Stars of the Crash exhibition, which unveiled the NFT works of the Feride Ikiz collection during the 15th edition of the Contemporary Istanbul art fair in June 2021, and incredibly active on the Istanbul scene, the duo ha:ar operate a disturbing fusion between the real and the virtual. Work of the third kind, their penultimate opus, Electric mannerism, presented last year in London,1 Milan and Venice, proceeds from a digital transmutation, operated by the multimedia artist Arda Yalkın, of the bronze sculptures of his accomplice and partner, Hande Şekerciler. A virtual transposition and animation, via 3D modeling and digital video, all the more disturbing as Hande Şekerciler’s neo-mannerist sculptures are of a very polished and “academic” workmanship. 

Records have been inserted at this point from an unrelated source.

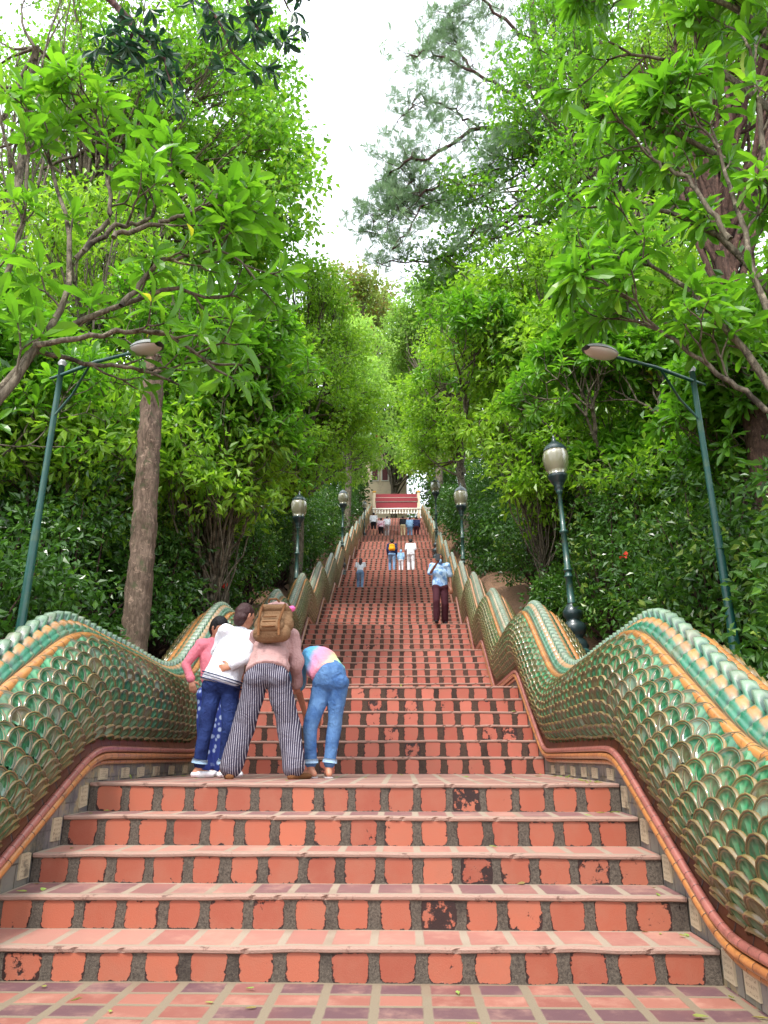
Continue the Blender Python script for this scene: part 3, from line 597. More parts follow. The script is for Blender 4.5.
# ------------------------------------------------------------------ vegetation
def leaves(mb, P, D, Nr, L, W, kind='fold', rnd=None, droop=.25):
    """P base points, D leaf directions, Nr rough normals, L lengths, W widths"""
    n = len(P); D = D / (np.linalg.norm(D, axis=1)[:, None] + 1e-9); S = np.cross(D, Nr); S /= np.linalg.norm(S, axis=1)[:, None] + 1e-9; U = np.cross(S, D)
    if kind == 'fold':
        T = np.array([(0, 0, 0), (.45, .5, .1), (1, 0, -droop * .6), (.45, -.5, .1)]); fs = [(0, 1, 2), (0, 2, 3)]; q = []
    elif kind == 'oval':
        T = np.array([(0, 0, 0), (.3, .27, .06), (.66, .5, .05 - droop * .25), (.9, .34, -droop * .6), (1, 0, -droop * .85), (.9, -.34, -droop * .6), (.66, -.5, .05 - droop * .25), (.3, -.27, .06), (.62, 0, -.03 - droop * .2)])
        fs = [(0, 1, 8), (1, 2, 8), (2, 3, 8), (3, 4, 8), (4, 5, 8), (5, 6, 8), (6, 7, 8), (7, 0, 8)]
    elif kind == 'tuft':
        T = []; fs = []
        for i in range(7):
            a = i * .9; t = len(T); T += [(0, 0, 0), (.9, .5 * math.cos(a) * 3, .5 * math.sin(a) * 3), (1, .5 * math.cos(a) * 3 + .35, .5 * math.sin(a) * 3)]; fs.append((t, t + 1, t + 2))
        T = np.array(T)
    T = np.asarray(T, float); k_ = len(T)
    V = P[:, None] + D[:, None] * (T[None, :, 0:1] * L[:, None, None]) + S[:, None] * (T[None, :, 1:2] * W[:, None, None]) + U[:, None] * (T[None, :, 2:3] * (L if kind != 'tuft' else W)[:, None, None])
    F = (np.array(fs)[None] + (np.arange(n) * k_)[:, None, None]).reshape(-1, 3)
    mb.add(V.reshape(-1, 3), [F], rnd=np.repeat(rnd if rnd is not None else .5, k_))
def rdir(rs, n): v = rs.normal(0, 1, (n, 3)); return v / np.linalg.norm(v, axis=1)[:, None]
def cloud(mb, rs, centers, radii, n_per, L, W, kind='fold', bias=0.0, up=.6, hang=.3, rspread=.3):
    """leafy twig ends: n_per leaves round every centre"""
    centers = np.asarray(centers, float); k_ = len(centers)
    c = np.repeat(centers, n_per, 0); r = np.repeat(np.broadcast_to(radii, (k_,)), n_per); n = len(c)
    d = rdir(rs, n); P = c + d * (r * rs.rand(n) ** .5)[:, None] * [1, 1, .6]
    D = d + rdir(rs, n) * .8; D[:, 2] -= hang; Nn = rdir(rs, n) * .7; Nn[:, 2] += up
    base = np.repeat(rs.rand(k_), n_per)
    rnd = np.clip(base * .55 + rs.rand(n) * .45 + bias, 0, 1)
    s_ = rs.uniform(.7, 1.3, n); leaves(mb, P, D, Nn, L * s_, W * s_, kind, rnd)
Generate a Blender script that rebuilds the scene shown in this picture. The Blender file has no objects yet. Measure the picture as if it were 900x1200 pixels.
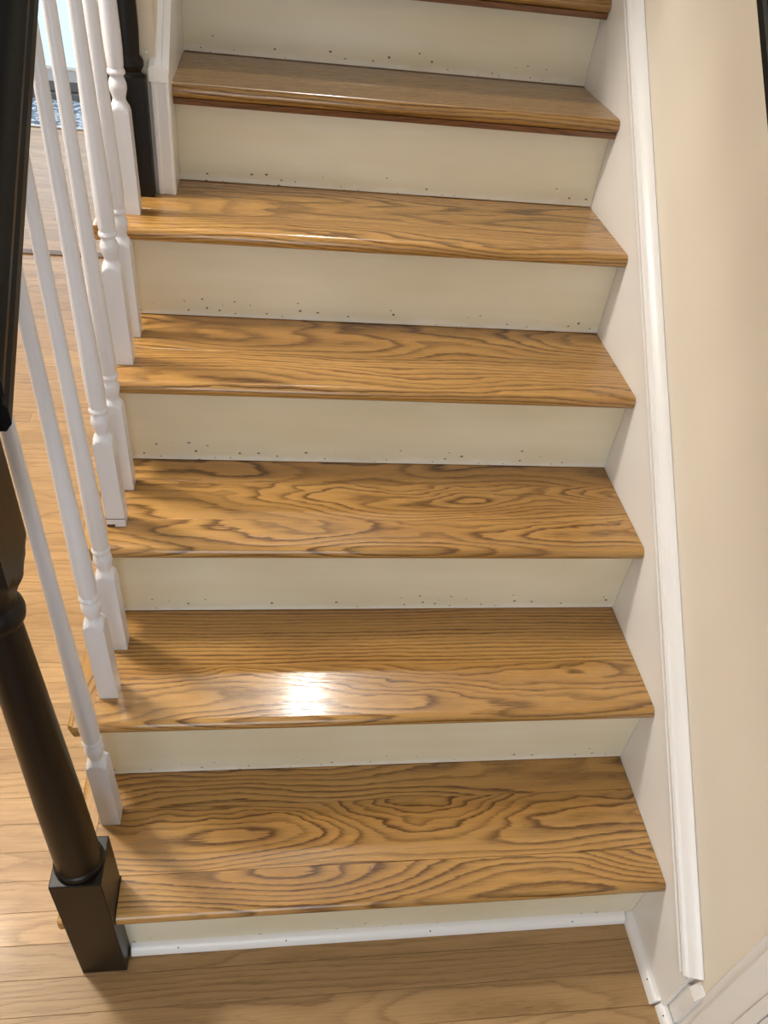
import bpy, bmesh, math, random
from mathutils import Vector, Matrix
random.seed(7)
sc = bpy.context.scene
COL = sc.collection

# ------------------------------------------------------------------ camera
cam_d = bpy.data.cameras.new('camera')
cam = bpy.data.objects.new('camera', cam_d); COL.objects.link(cam)
F_PX = 933.5
cam_d.sensor_fit = 'HORIZONTAL'; cam_d.sensor_width = 36.0
cam_d.lens = F_PX / 900.0 * 36.0
cam_d.clip_start = 0.02; cam_d.clip_end = 60
cam.location = (-0.7395, -0.6244, 1.6351)
cam.rotation_mode = 'XYZ'
cam.rotation_euler = (0.8574, -0.1015, -0.1011)
sc.camera = cam

# ------------------------------------------------------------------ world, lights, exposure
w = bpy.data.worlds.new('world'); sc.world = w; w.use_nodes = True
bg = w.node_tree.nodes['Background']
bg.inputs['Color'].default_value = (0.96, 0.98, 1.0, 1)
bg.inputs['Strength'].default_value = 0.22

def lamp(name, kind, loc, power, col, size=0.2, rot=None, size_y=None):
    d = bpy.data.lights.new(name, kind); d.energy = power; d.color = col
    if kind == 'AREA':
        d.size = size
        if size_y: d.shape = 'RECTANGLE'; d.size_y = size_y
        else: d.shape = 'DISK'
    else: d.shadow_soft_size = size
    o = bpy.data.objects.new(name, d); COL.objects.link(o); o.location = loc
    if rot: o.rotation_euler = rot
    return o
# ceiling lamp of the hall, left of the flight
lamp('hall_ceiling_lamp', 'POINT', (-2.0, 0.94, 2.28), 100, (1.0, 0.94, 0.84), 0.13)
# ceiling lamp of the upper landing (mirrored in the second tread)
lamp('landing_lamp', 'AREA', (-0.42, 3.36, 4.85), 58, (1.0, 0.97, 0.93), 0.22, (0, 0, 0))
# daylight of the window behind the viewer
lamp('front_window_daylight', 'AREA', (-1.0, -2.1, 1.15), 21, (0.78, 0.89, 1.0), 1.3, (math.radians(88), 0, 0), 1.3)
# daylight of the glazed door at the far end of the hall
lamp('door_daylight', 'AREA', (-2.5, 5.25, 1.25), 22, (0.80, 0.90, 1.0), 1.2, (math.radians(-78), 0, 0), 2.0)

sc.view_settings.view_transform = 'Standard'
sc.view_settings.look = 'None'
sc.view_settings.gamma = 1.0
sc.view_settings.use_curve_mapping = False
sc.view_settings.exposure = 0.08

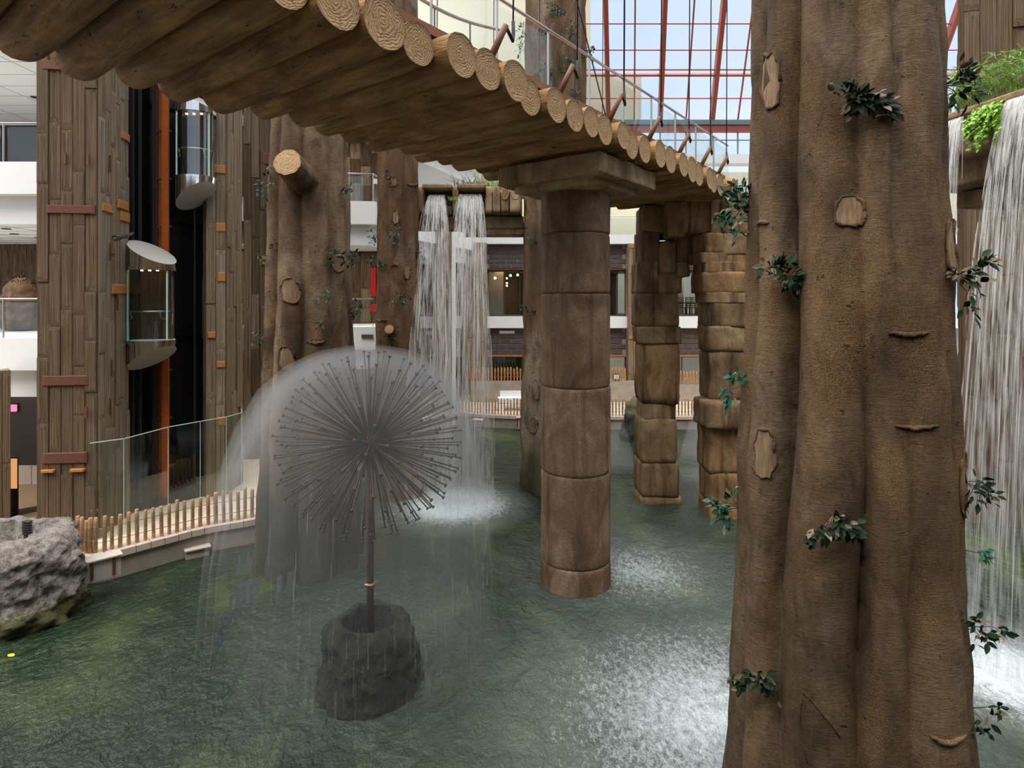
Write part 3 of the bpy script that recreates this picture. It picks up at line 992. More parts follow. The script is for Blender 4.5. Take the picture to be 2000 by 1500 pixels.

Nudes with perfect anatomies deployed in tender, lascivious or convulsive poses, very choreographic, implementing, on purpose, all the plasticity of the human body. Perfect anatomies which we discover are often duplicated… Dreamlike duplications or mutant bodies? Would these figures with a too-perfect plasticity and a strange duplicity anticipate the metamorphoses of a future post-humanity?  

Dedicated to the random mutations of generative art (in which the images, according to an algorithmic system, generate themselves) in their digital transposition, they appear well as such: multiplied in deluges of bodies, agglutinated in clusters in the manner of the medieval or baroque representations of the fall of the damned at the time of the Last Judgment, these ghostly figures appear to be the living dead, equipped with grafts of skeleton, and spinning in evolving mists.  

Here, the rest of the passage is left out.